The people who are excluded from this society are the 5 million families in which no one of working age works; the 150,000 homeless; many single parents of whom there are more in Britain than anywhere in Europe; the children who are not attending school, perhaps numbering 100,000. They are people without hope, and Mr Mandelson announced in his lecture the formation of a group to deal with them. We would like the idea even better if it had not been given the Orwellian-sounding name of Social Exclusion Unit.

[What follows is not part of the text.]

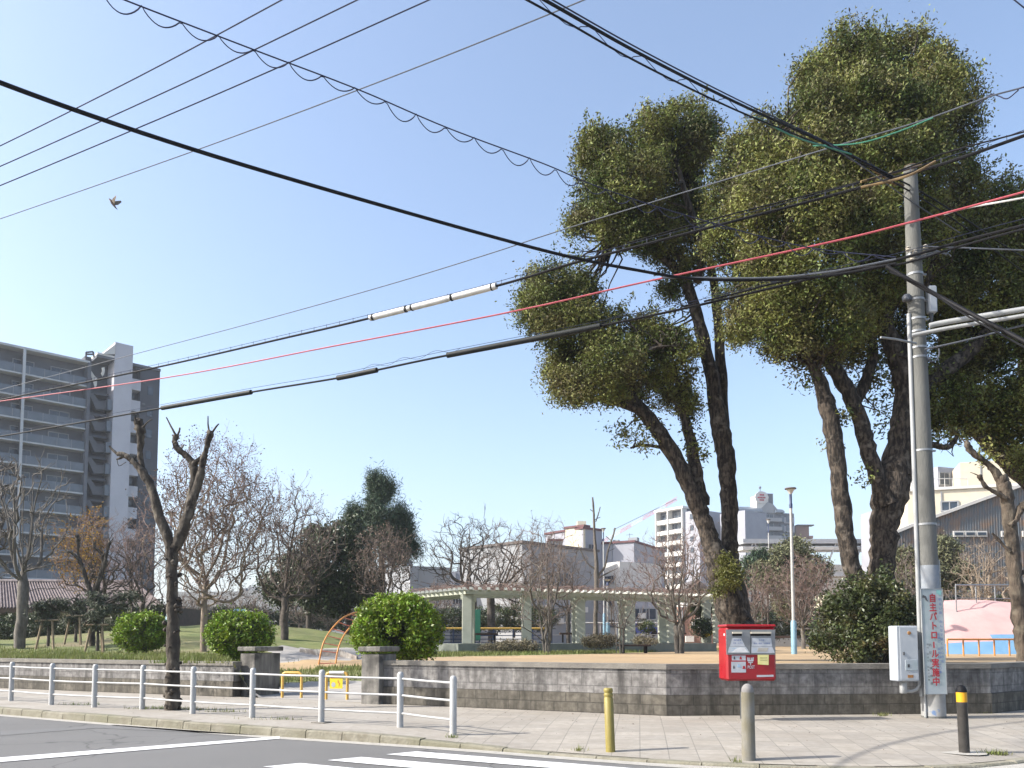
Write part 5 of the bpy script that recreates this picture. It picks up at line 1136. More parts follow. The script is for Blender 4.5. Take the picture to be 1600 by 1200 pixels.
for (px, py, sx_, n) in ((255, 1107, .6, 260), (300, 1109, .5, 160), (350, 1112, .45, 90), (130, 1101, .4, 60), (430, 1124, .5, 60), (1380, 1118, .12, 60), (1530, 1114, .16, 150), (1555, 1178, .14, 150), (1150, 1190, .06, 30), (905, 1172, .09, 40), (706, 1152, .08, 40)):
    g = Gs(px, py)
    for _ in range(n): x, y = g.x+rng.normal()*sx_*.5, g.y+rng.normal()*.05; pts.append((x, y, sz(x, y)-.01))
blades(np.array(pts), .055, 'weeds', .8, .006, label='small green weeds in the pavement cracks', cat='weeds')
# fallen leaves on the pavement
pts = []
for _ in range(420):
    x = rng.uniform(-8, 8); t = rng.random()**.6; y = ky(x)+.2+(wy(x)-ky(x)-.25)*t; pts.append((x, y, sz(x, y)+.006))
V, Fq = leaves_geo(np.array(pts), .03, rng, .6); V[:, 2] = np.repeat(np.array(pts)[:, 2], 4)+rng.random(len(V))*.012
tag(npmesh('fallen_leaves', V, Fq, M_leafBr), 'dry fallen leaves scattered over the pavement', 'leaves', None, 'stuff')
for i, (px, py) in enumerate(((252, 1132), (328, 1139))):
    g = G(px, py, .0); m = MB(); r_ = random.Random(i+3); n = 9
    top = [Vector((g.x+.12*math.cos(a)*r_.uniform(.5, 1.1), g.y+.05*math.sin(a), .03*r_.random()+.02)) for a in np.linspace(0, 6.28, n+1)[:-1]]
    m.add([q-Vector((0, 0, .02)) for q in top]+top+[Vector((g.x, g.y, .05))], [(j, (j+1) % n, n+(j+1) % n, n+j) for j in range(n)]+[(n+j, n+(j+1) % n, 2*n) for j in range(n)])
    tag(m.build('litter', M_sticker), ['crumpled white litter in the gutter below the street tree', 'flattened white paper scrap in the gutter right of the crumpled one'][i], 'litter')

# ------------------------------------------------------------------ park furniture
# pergola
pv = [P(640, 1006, 36), P(730, 1006, 32.2), P(823, 1005, 33), P(907, 1005, 34), P(985, 1004, 35), P(1050, 1004, 36), P(1122, 1003, 37.2)]
z0 = 1.22; zt_ = 3.28
pg_ = thing('pergola', 'long pale green concrete pergola with white slatted top and paired columns', 'pergola', pv[1])
pv = [Vector((q.x, q.y, z0)) for q in pv]
m = MB(); fr = [(q.x-.3, q.y-.9) for q in pv]; bk = [(q.x-.3, q.y+3.2) for q in pv]
m.prism(fr+bk[::-1], .5, z0); m.build('plinth', M_plinth, pg_)
for i, q in enumerate(pv):
    for dy in (0, 2.2):
        m = MB(); m.box((q.x, q.y+dy, (z0+zt_)/2-.02), (.4, .4, zt_-z0-.04), bev=.02); 
        m.build('column', M_perg, pg_)
        m = MB(); m.box((q.x, q.y+dy, zt_-.16), (.52, .3, .26), bev=.02); m.build('column_head', M_perg, pg_)
for dy in (-.35, 1.1, 2.55):
    m = MB()
    for a, b in zip(pv[:-1], pv[1:]):
        A = a+Vector((0, dy, zt_-z0)); B = b+Vector((0, dy, zt_-z0)); c = (A+B)/2; L = (B-A).length; 
        m.box(c, (L+.02, .14, .16), math.atan2(B.y-A.y, B.x-A.x))
    m.build('long_beam', M_perg, pg_)
m = MB(); 
for a, b in zip(pv[:-1], pv[1:]):
    n = int((b-a).length/.34)
    for k in range(n):
        q = a+(b-a)*((k+.5)/n); m.box((q.x, q.y+1.1, zt_+.135), (.12, 3.7, .1), 0)
m.build('top_slats', M_pergw, pg_)
# wisteria twigs on the pergola roof
rg = np.random.default_rng(77); n = 900; t = rg.random(n)*(len(pv)-1.001); i_ = t.astype(int); PV = np.array([q[:] for q in pv]); q = PV[i_]+(PV[i_+1]-PV[i_])*(t-i_)[:, None]
q = q+np.stack([rg.normal(size=n)*.1, rg.random(n)*3.4-.6, np.full(n, zt_-z0+.2)], 1); dirs = np.stack([rg.normal(size=n)*.6, rg.normal(size=n)*.4, np.abs(rg.normal(size=n))*.14], 1)
Pn = np.stack([q, q+dirs*.5+np.array([0, 0, .08]), q+dirs], 1); V, Fq = tubes_geo(Pn, np.tile([[.013, .01, .006]], (n, 1)), 3)
vine = thing('climbing_vine', 'tangle of bare vine twigs lying over the pergola top', 'vine', tuple(q[0])); npmesh('twigs', V, Fq, M_twigr, vine)
# rail behind the pergola
def rail_fence(x0, x1, ytop, d0, d1, label, zb_, mt_top, mt_post, n, name='railing', mids=1, r=.035, mt_mid=None, group=None, wallm=None):
    A = P(x0, ytop, d0); B = P(x1, ytop, d1); o = thing(name, label, 'fence', (A.x, A.y, zb_), group)
    m = MB(); m.tube([A, B], r, 8); m.build('top_rail', mt_top, o)
    for i in range(n):
        q = A+(B-A)*(i/(n-1)); m = MB(); m.tube([(q.x, q.y, zb_-.1), (q.x, q.y, q.z-.01)], r*.85, 8); m.build('post', mt_post, o)
    for k in range(mids):
        f_ = (k+1)/(mids+1); m = MB(); z = zb_+(A.z-zb_)*f_; zB = zb_+(B.z-zb_)*f_; m.tube([(A.x, A.y, z), (B.x, B.y, zB)], r*.5, 6); m.build('mid_rail', mt_mid or mt_post, o)
    return o
rail_fence(676, 862, 982, 41, 43, 'railing with yellow top rail and navy posts behind the pergola', .86, M_yorange, M_navy, 7, mids=5, r=.05)
rail_fence(862, 1060, 973, 58, 60, 'thin white rail fence far behind the pergola', .86, M_bwhite, M_bwhite, 9, mids=1, r=.04)
rail_fence(1480, 1600, 999, 25, 26, 'low orange bar fence in front of the pink play mound', .86, M_orange, M_orange, 6, mids=0, r=.03, name='bar_fence')
rail_fence(1493, 1583, 914, 31, 33, 'pale metal railing on top of the pink play mound', 2.5, M_galv, M_galv, 4, mids=1, r=.03)
# green board seen in the pergola
q = P(744, 1004, 39); o = thing('green_board', 'dark green upright board seen between the first pergola columns', 'board', q, local=True); m = MB(); m.box((0, 0, .85), (.42, .06, 1.5), bev=.01); m.build('panel', M_greens, o)
m = MB(); m.box((-.16, .05, .6), (.05, .05, 1.5)); m.box((.16, .05, .6), (.05, .05, 1.5)); m.build('legs', M_navy, o)
# benches
def bench(px, py, d, w, label, group=None, rz=0):
    b = P(px, py, d); o = thing('bench', label, 'bench', b, group, rz, local=True)
    for k in range(3): m = MB(); m.box((0, -.13+.13*k, .4), (w, .115, .09), bev=.012); m.build('seat_plank', M_wood, o)
    for s_ in (-1, 1):
        m = MB(); m.box((s_*w*.36, 0, .19), (.06, .3, .38)); m.build('leg', M_black, o)
    return o
bench(991, 1020.5, 31.0, 1.25, 'brown backless bench standing where the sand meets the grass', rz=R(8)).scale = (1, 1, .74)
bench(757, 1005, 35.3, 1.2, 'dark bench between the leftmost pergola column pairs', 'benches under the pergola')
bench(893, 1004, 36.3, 1.1, 'dark bench beside the middle pergola columns', 'benches under the pergola')
bench(1050, 1003, 38.2, 1.3, 'dark bench behind the bare vase-shaped tree', 'benches under the pergola')
bench(1222, 1010, 34, 1.4, 'dark bench left of the park lamp foot', None)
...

Far from sacrificing labour market flexibility, Mr Mandelson's unit is there to promote it. Its job is to get people off dependency and into the labour market. That means improving educational skills, and establishing partnerships with business to raise investment and back small firms. It embraces Welfare to Work and "minimum standards of fair treatment at the workplace". This is a pragmatic, not to say prosaic, agenda, but it is churlish to describe it, as Mr Hattersley did, as "second-rate merchandise". As a political policy, it lacks both ideological weight and romantic allure. But that is Blairism. The test is whether it works. It is tackling a real and depressing problem and we are delighted that Mr Mandelson is going to put his weight behind it.
But that does not address Mr Hattersley's criticisms. He is concerned about the groups excluded from the Exclusion Unit: the disabled, the chronically sick, and the pensioners, whose numbers will grow steadily no matter how successful the unit may be. Coping with their exclusion is essential if society is to become "fairer", and the only way anyone has so far discovered of dealing with these problems is to throw money at them. Mr Mandelson did not ignore this; he spoke of doing more for those on the lowest incomes "when economic circumstance and the re-ordering of public expenditure makes this possible". That will not do. To prove their belief in a fair society Mr Blair and Mr Mandelson will have to admit that it cannot be achieved without redistribution of income, and that the fairest way to achieve that is through the tax system. That would surely silence Mr Hattersley.